Former President Donald Trump said on Thursday that he would consider pardoning Hunter Biden if he wins the 2024 election.
"I wouldn't take it off the books," Trump told the conservative radio host Hugh Hewitt in an interview. "See, unlike Joe Biden, despite what they've done to me, where they've gone after me so viciously ... And Hunter's a bad boy."
"There's no question about it. He's been a bad boy," Trump added. "But I happen to think it's very bad for our country."
Hunter Biden was convicted in June of three federal gun-related charges. He also pleaded guilty last month to a number of tax offenses. His sentencing hearings in both cases are scheduled for December.
President Joe Biden said earlier this year that he would not pardon his son.

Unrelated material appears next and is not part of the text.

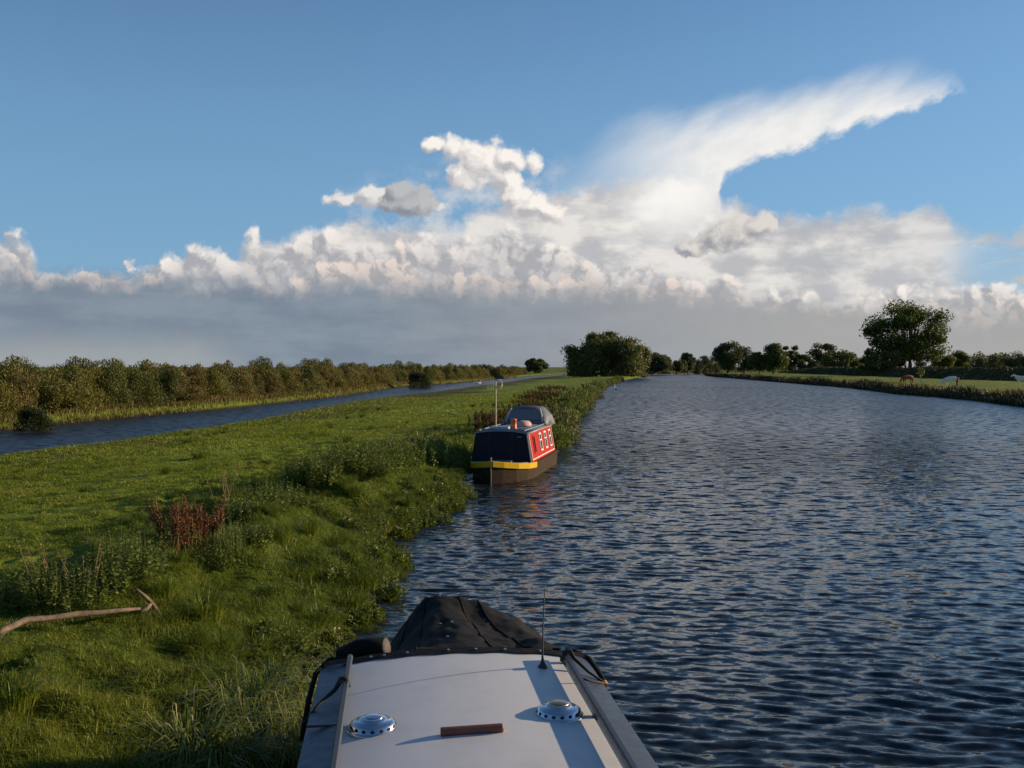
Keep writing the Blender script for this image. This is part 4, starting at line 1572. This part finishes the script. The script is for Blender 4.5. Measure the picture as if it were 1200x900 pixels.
tree_px('broadleaf_tree', 'big open crowned tree behind the embankment on the right', 1016, 1116, 356, 262, 41, tree_mat, clusters=78, per=150, leaf=.56, low=.10, trunk=.15, spread=.085, size=.34, lobes=[(-.62, .66), (-.66, .40), (-.30, .80), (.12, .84), (.05, .55), (.40, .74), (.68, .52), (.60, .28), (-.30, .22), (.15, .24), (-.75, .16)])
GS = 'bushes round the foot of the big tree'
for i, (a, c, tp) in enumerate(((1010, 1032, 416), (1028, 1052, 413), (1048, 1075, 414), (1072, 1098, 412), (1094, 1116, 408), (1112, 1136, 414))):
    tree_px('bush', 'bush at the foot of the big open crowned tree', a, c, tp, 255 + 4 * i, 50 + i, [tree_mat, willow_mat, scrub_mats[2]][i % 3], GS, clusters=14, per=150, leaf=.45, low=.02, trunk=.1)
tree_px('broadleaf_tree', 'round tree poking above the shrub belt left of the willow', 613, 641, 421, 440, 16, far_mat, clusters=22, per=120, leaf=.8, low=.1)
GF = 'distant trees on the right horizon'
for i in range(26):
    a = 1105 + i * 8 + 5 * RNG.random()
    tree_px('distant_tree', 'distant tree in the dark line on the right horizon', a, a + 14 + 8 * RNG.random(), 413 + 5 * RNG.random(), 620 + 60 * RNG.random(), 60 + i, far_mat, GF, clusters=10, per=60, leaf=1.1, low=.02, spread=.32)
GF2 = 'distant trees behind the river end'
for i in range(22):
    a = 745 + i * 13 + 8 * RNG.random()
    tree_px('distant_tree', 'distant low tree behind the trees of the river end', a, a + 16 + 10 * RNG.random(), 424 + 4 * RNG.random(), 640 + 60 * RNG.random(), 90 + i, far_mat, GF2, clusters=9, per=55, leaf=1.2, low=.02, spread=.32)

# ------------------------------------------------------------------ dead branch in the grass
def ground_line(pts, lift):
    xy = [spot(*p) for p in pts]
    g = [gz(*q) for q in xy]
    n = len(g)
    out = []
    for i in range(n):
        z = g[i]
        for a_ in range(i):
            for c_ in range(i + 1, n):
                z = max(z, g[a_] + (g[c_] - g[a_]) * (i - a_) / (c_ - a_))
        out.append((*xy[i], z + lift[i]))
    return out


lg = thing('fallen_branch', 'long bleached dead branch lying in the grass at the lower left', 'branch', (*spot(90, 742), 0))
org = Vector(lg.location)
P = ground_line([(-25, 768), (0, 758), (28, 749), (60, 742), (88, 740), (116, 735), (140, 736), (162, 736)], [.05, .06, .06, .07, .08, .10, .12, .12])
b = MB()
b.tube([Vector(p) - org for p in P], [.036, .034, .031, .028, .034, .027, .022, .014], 10)
b.build('limb', wood_grey, lg, True)
P = ground_line([(186, 737), (176, 733), (168, 734), (158, 735)], [.03, .12, .22, .32])
b = MB()
b.tube([Vector(p) - org for p in P], [.020, .024, .022, .014], 9)
P2 = ground_line([(162, 736), (170, 735), (176, 733)], [.09, .09, .12])
b.tube([Vector(p) - org for p in P2], [.022, .022, .020], 8)
b.build('fork', wood_grey, lg, True)

# ------------------------------------------------------------------ animals
def skin_body(name, pts, edges, root, mat, parent, sub=2):
    me = bpy.data.meshes.new(name)
    me.from_pydata([p[:3] for p in pts], edges, [])
    o = link(name, me, parent)
    o.modifiers.new('skin', 'SKIN')
    if not me.skin_vertices:
        bpy.context.view_layer.objects.active = o
        bpy.ops.mesh.customdata_skin_add()
    for sv_, p in zip(me.skin_vertices[0].data, pts):
        r = p[3]
        sv_.radius = r if isinstance(r, tuple) else (r, r)
        sv_.use_root = False
    me.skin_vertices[0].data[root].use_root = True
    md = o.modifiers.new('sub', 'SUBSURF')
    md.levels = md.render_levels = sub
    me.materials.append(mat)
    return o


def hide(name, a, b_, lo, hi, axis=0):
    """coat in two colours that meet at a ragged line along the body"""
    m = material(name, a, .85)
    nt = m.node_tree
    bs = nt.nodes['Principled BSDF']
    t = nt.nodes.new('ShaderNodeTexCoord')
    sx = nt.nodes.new('ShaderNodeSeparateXYZ')
    nt.links.new(t.outputs['Object'], sx.inputs[0])
    f = tex_noise(nt, 2.2, 3)
    ad = nt.nodes.new('ShaderNodeMath')
    ad.operation = 'MULTIPLY_ADD'
    nt.links.new(f, ad.inputs[0])
    ad.inputs[1].default_value = .6
    nt.links.new(sx.outputs[axis], ad.inputs[2])
    mr = nt.nodes.new('ShaderNodeMapRange')
    mr.inputs['From Min'].default_value = lo
    mr.inputs['From Max'].default_value = hi
    nt.links.new(ad.outputs[0], mr.inputs[0])
    nt.links.new(ramp(nt, mr.outputs[0], [(.45, a), (.55, b_)]), bs.inputs['Base Color'])
    return m


def cow(x, y, rz_, mat, label, grazing):
    t = thing('cow', label, 'cow', (x, y, gz(x, y) + .02), rz_, 'cows on the right bank')
    # +x is forward; hooves at z = 0
    pts = [(0, 0, .93, (.30, .36)), (.45, 0, .92, (.27, .36)), (.78, 0, 1.0, (.20, .26)), (-.45, 0, .95, (.29, .34)), (-.80, 0, 1.0, (.22, .24))]
    ed = [(0, 1), (1, 2), (0, 3), (3, 4)]
    if grazing:
        nk = [(1.02, 0, .86, .16), (1.22, 0, .55, .13), (1.34, 0, .36, .125), (1.48, 0, .14, .085)]
    else:
        nk = [(1.0, 0, 1.20, .17), (1.16, 0, 1.34, .14), (1.34, 0, 1.32, .13), (1.56, 0, 1.18, .09)]
    i = len(pts)
    pts += nk
    ed += [(2, i), (i, i + 1), (i + 1, i + 2), (i + 2, i + 3)]
    for sx, par, dxk in ((.62, 2, .04), (-.70, 4, -.07)):
        for sy in (-1, 1):
            i = len(pts)
            pts += [(sx, sy * .17, .66, .13), (sx + dxk * .6, sy * .18, .40, .075), (sx, sy * .18, .12, .055), (sx + .03, sy * .18, .02, .062)]
            ed += [(par, i), (i, i + 1), (i + 1, i + 2), (i + 2, i + 3)]
    i = len(pts)
    pts += [(-1.0, 0, 1.06, .04), (-1.06, 0, .75, .025), (-1.05, 0, .45, .04)]
    ed += [(4, i), (i, i + 1), (i + 1, i + 2)]
    skin_body('body', pts, ed, 0, mat, t)
    h = nk[2]
    for sy in (-1, 1):
        b = MB()
        b.tube([(h[0] - .10, sy * .08, h[2] + .08), (h[0] - .12, sy * .20, h[2] + .10), (h[0] - .12, sy * .29, h[2] + .07)], [.03, .05, .012], 8)
        b.build('ear', mat, t, True)
    return t


def px_ground(px, py):
    x, y = at(px, py, 1.0)
    for _ in range(5):
        x, y = at(px, py, gz(x, y))
    return x, y


xw, xr_ = (.66, .63, .58), (.22, .055, .025)
cow(60.5, 150, R(200), hide('red_brown_hide', xr_, (.26, .075, .035), 5, 6), 'reddish brown cow at the water edge of the right bank', True)
cow(59.6, 133, R(178), hide('white_red_hide', xr_, xw, -.55, -.05), 'white cow with a red brown rear grazing on the right bank', True)
cow(66.8, 128, R(160), hide('white_hide', xw, (.58, .55, .50), 5, 6), 'whitish cow half cut off by the right edge of the photo', False)
# a fence stake with a sapling tied to it
st = thing('tree_stake', 'pale stake with a small sapling on the right bank between the cows', 'stake', (59.6, 143, gz(59.6, 143)))
b = MB()
b.tube([(0, 0, -.1), (0, 0, .9), (.02, 0, 1.75)], [.07, .065, .06], 8)
b.build('stake', painted('pale_wood', (.42, .40, .30), .8), st)
lv = leaf_quads(np.array([0, 0, 1.9]) + RNG.normal(size=(160, 3)) * np.array([.22, .22, .32]), np.full(160, .22), np.full(160, .13))
link('leaves', np_mesh('leaves', lv[0], [lv[1]], nettle_mat), st)


def swan(x, y, rz_, label):
    t = thing('swan', label, 'swan', (x, y, .0), rz_)
    feather = material('white_feathers', (.80, .79, .76), .8)
    pts = [(0, 0, .14, (.22, .17)), (.28, 0, .15, (.17, .15)), (-.32, 0, .17, (.18, .13)), (-.62, 0, .24, (.06, .04)), (.46, 0, .26, .085), (.50, 0, .48, .052), (.46, 0, .68, .046), (.50, 0, .80, .05), (.60, 0, .80, .045)]
    skin_body('body', pts, [(0, 1), (0, 2), (2, 3), (1, 4), (4, 5), (5, 6), (6, 7), (7, 8)], 0, feather, t)
    b = MB()
    b.tube([(.62, 0, .80), (.70, 0, .78), (.76, 0, .765)], [.030, .024, .012], 8)
    b.build('bill', material('orange_bill', (.55, .18, .03), .5), t, True)


swan(15.9, 150, R(110), 'small white swan floating on the river near the left bank')
x, y = at(561, 450, .0)
swan(x, y, R(30), 'tiny white swan far off on the side channel left of the mast')

# trodden path along the crest of the embankment
ys = np.arange(-60, 390, 3.0)
xs = np.interp(ys, XR[:, 0], XR[:, 1]) + 30 + 7.4
mb = MB()
pts_ = []
for x, y in zip(xs, ys):
    for k in (-1.0, -.3, .3, 1.0):
        pts_.append((x + k, y, gz(x + k, y) + .03))
n = len(ys)
mb.add(pts_, [(i * 4 + j, i * 4 + j + 1, i * 4 + j + 5, i * 4 + j + 4) for i in range(n - 1) for j in range(3)])
tag(mb.build('path', painted('trodden_grass', (.26, .23, .10), .95, (.3, .7), (.16, .17, .05), 1.5), None, True), kind='structure')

"I am not going to do anything," Biden said in June, shortly after a jury found Hunter Biden guilty of three felony gun charges. "I will abide by the jury's decision."
Trump, by contrast, broadly exercised his executive clemency powers when he was president, particularly with respect to his friends and allies.
Among others, Trump pardoned his former campaign chairman Paul Manafort; the GOP strategist Roger Stone; and the real-estate businessman Charles Kushner, who is the father of Trump's son-in-law, Jared.
Trump also issued full pardons to other associates who were convicted of or pleaded guilty to crimes related to the Justice Department's investigation into Russia's interference in the 2016 election.
The Republican nominee also said on Hewitt's show that if he's reelected, he would quickly fire the special counsel Jack Smith, who is spearheading the Justice Department's criminal cases against Trump.
"You're either going to have to pardon yourself, or you're going to have to fire Jack Smith," Hewitt said. "Which one will you do?"
"Oh, it's so easy," Trump said. "It's so easy. In fact, he's a crooked person."
He also suggested that he "could have gotten Hillary Clinton very easily" when he was president.
"And when they say lock her up ... What did I do? I always say take it easy, just relax," he added. "I could have had her put in jail. And I decided I didn't want to do that. I thought it would look terrible."
Clinton has not been convicted of any crimes, and Trump has repeatedly claimed that he didn't call to "lock her up."
But as CNN reported, he's often explicitly advocated for Clinton's imprisonment.
"For what she's done, they should lock her up," he said in an October 2016 rally.
At another rally that month, he told the crowd, "'Lock her up' is right."